In the run-up to the Oscar party season, I offer you my impressions. Here are all the Academy Award nominated films I’ve seen in the categories for best picture and best foreign film along with the four main acting categories. I explain why I rated each one either:
Now That’s a Film,
Uneven at Best, or
Don’t Bother.
NOW THAT'S A FILM
Waltz with Bashir
This is a magic piece of film-making from Israel that uses startlingly compelling animation to tell the story of a soldier trying to reclaim forgotten memories of his role in the incursion into Lebanon in the 1980s. During that war a sickening massacre of Palestinian civilians was perpetrated in the Sabra and Shatilla refugee camps by the Lebanese Phalangist movement under Israeli cover.
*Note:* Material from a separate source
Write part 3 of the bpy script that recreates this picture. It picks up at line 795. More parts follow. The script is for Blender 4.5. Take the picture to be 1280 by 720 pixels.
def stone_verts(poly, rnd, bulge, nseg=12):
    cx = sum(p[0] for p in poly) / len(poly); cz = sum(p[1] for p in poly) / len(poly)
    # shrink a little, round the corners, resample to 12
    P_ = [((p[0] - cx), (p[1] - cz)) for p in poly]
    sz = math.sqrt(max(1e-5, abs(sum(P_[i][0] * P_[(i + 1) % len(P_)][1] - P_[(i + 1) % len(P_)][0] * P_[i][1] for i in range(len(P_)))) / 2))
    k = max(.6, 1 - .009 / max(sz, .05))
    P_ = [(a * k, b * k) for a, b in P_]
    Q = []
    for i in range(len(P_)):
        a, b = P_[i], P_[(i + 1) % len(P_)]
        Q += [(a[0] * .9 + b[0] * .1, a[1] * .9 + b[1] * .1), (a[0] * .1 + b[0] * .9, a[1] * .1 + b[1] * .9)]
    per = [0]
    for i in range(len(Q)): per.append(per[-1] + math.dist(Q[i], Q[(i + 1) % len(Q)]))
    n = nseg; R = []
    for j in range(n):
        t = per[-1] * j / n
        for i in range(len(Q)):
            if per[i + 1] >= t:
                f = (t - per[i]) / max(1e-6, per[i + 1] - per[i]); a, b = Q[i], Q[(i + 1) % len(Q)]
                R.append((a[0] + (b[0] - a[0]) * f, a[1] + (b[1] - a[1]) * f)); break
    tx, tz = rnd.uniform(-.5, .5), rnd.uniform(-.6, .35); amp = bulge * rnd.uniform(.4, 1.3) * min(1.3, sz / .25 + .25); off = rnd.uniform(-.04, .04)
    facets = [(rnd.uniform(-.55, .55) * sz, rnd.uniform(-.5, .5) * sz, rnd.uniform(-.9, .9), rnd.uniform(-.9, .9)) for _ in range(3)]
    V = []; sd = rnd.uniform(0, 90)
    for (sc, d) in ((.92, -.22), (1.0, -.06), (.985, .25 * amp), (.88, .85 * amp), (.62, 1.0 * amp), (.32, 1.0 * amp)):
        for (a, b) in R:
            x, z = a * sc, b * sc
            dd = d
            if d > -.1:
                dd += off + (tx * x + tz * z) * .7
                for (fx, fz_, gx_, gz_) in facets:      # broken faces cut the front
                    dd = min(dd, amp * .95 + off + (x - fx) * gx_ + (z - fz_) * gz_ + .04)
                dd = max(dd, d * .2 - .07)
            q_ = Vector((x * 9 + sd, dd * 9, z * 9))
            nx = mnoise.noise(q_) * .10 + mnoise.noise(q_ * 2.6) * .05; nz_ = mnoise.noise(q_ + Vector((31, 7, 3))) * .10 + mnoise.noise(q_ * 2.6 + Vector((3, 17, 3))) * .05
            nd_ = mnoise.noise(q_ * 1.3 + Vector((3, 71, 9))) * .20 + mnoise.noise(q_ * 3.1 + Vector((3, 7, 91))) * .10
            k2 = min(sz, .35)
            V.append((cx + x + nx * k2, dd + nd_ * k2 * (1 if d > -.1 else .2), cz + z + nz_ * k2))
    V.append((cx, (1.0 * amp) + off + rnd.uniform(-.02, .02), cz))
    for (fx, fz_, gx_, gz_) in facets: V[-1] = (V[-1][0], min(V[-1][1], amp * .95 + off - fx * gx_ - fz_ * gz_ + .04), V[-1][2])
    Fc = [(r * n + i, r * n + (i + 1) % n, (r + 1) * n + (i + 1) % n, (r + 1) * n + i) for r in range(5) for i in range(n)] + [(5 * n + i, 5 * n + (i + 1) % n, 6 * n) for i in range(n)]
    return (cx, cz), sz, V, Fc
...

What starts out as a psychological detective story finishes with a punch to the solar plexus. Do not miss this astonishing film.
Slumdog Millionaire
Check out my review of Slumdog Millionaire in which I say that this film “has got the narrative, the romance, the beauty, the violence and the tension that make for riveting cinema.”
The Visitor
This was undoubtedly one of the best films of the year, although it was out months ago. The Visitor has charming, complex characters performed with finesse, a story line that grips and the courage to talk about immigration in the most human touching cinematic language.
Frozen River
This was a unique “little” film that showed early last year. A chance meeting between two single mothers leads to their collaboration in smuggling human beings between French Canada and a New York Mohawk reservation. Frozen River is an enthralling exploration of poverty, motherhood and lack of choices.
UNEVEN AT BEST
Frost/Nixon
This film did not move me, did not fascinate me and did not have much narrative tension. It wasn’t exactly boring, but it sure wasn’t exciting. In one word? Flat.
Milk
I am the only person I know who didn’t feel “Milk” was well-acted. Because I was unable to suspend disbelief, I just found myself thinking Sean Penn instead of Harvey Milk, Josh Brolin instead of Dan White. Besides, were virtually all the campaign volunteers white lads, as in the film? – I don’t remember it that way. Perhaps I was spoiled by the wonderful 1984 documentary The Times of Harvey Milk. On principle, however, I wish “Milk” very well.
Doubt
This film has the distinction of having someone nominated to all four best actor categories. And the acting was definitely interesting and in at least one case - Viola Davis – absolutely mesmerizing, if too brief. (As Meryl Streep said about Davis when accepting the Screen Actors Guild Award last night, “Someone give this woman a film!”) But the accents are unreliable and the story a bit suspect, ending in an ambiguity that is supposed to make you think, but annoys you instead. I wouldn’t dissuade anyone from seeing this, though.
Vicky Cristina Barcelona
I really wanted this film to be as hot as each individual actor in it (Penélope Cruz, Scarlett Johansson and Javier Bardem), but it wasn’t. I wanted it to be a love letter to Barcelona from Woody Allen as promised, but it wasn’t.
DON'T BOTHER
The Wrestler
Mickey Rourke starts the film as a sweaty former wrestling champion reduced twenty years later to doing gigs in sad little halls. He has alienated every woman in his life. Fast forward through such delights as staple guns bouts in the ring. The film ends with Mickey Rourke as a sweaty broken down wrestler who has alienated every woman in his life. Give me my money back.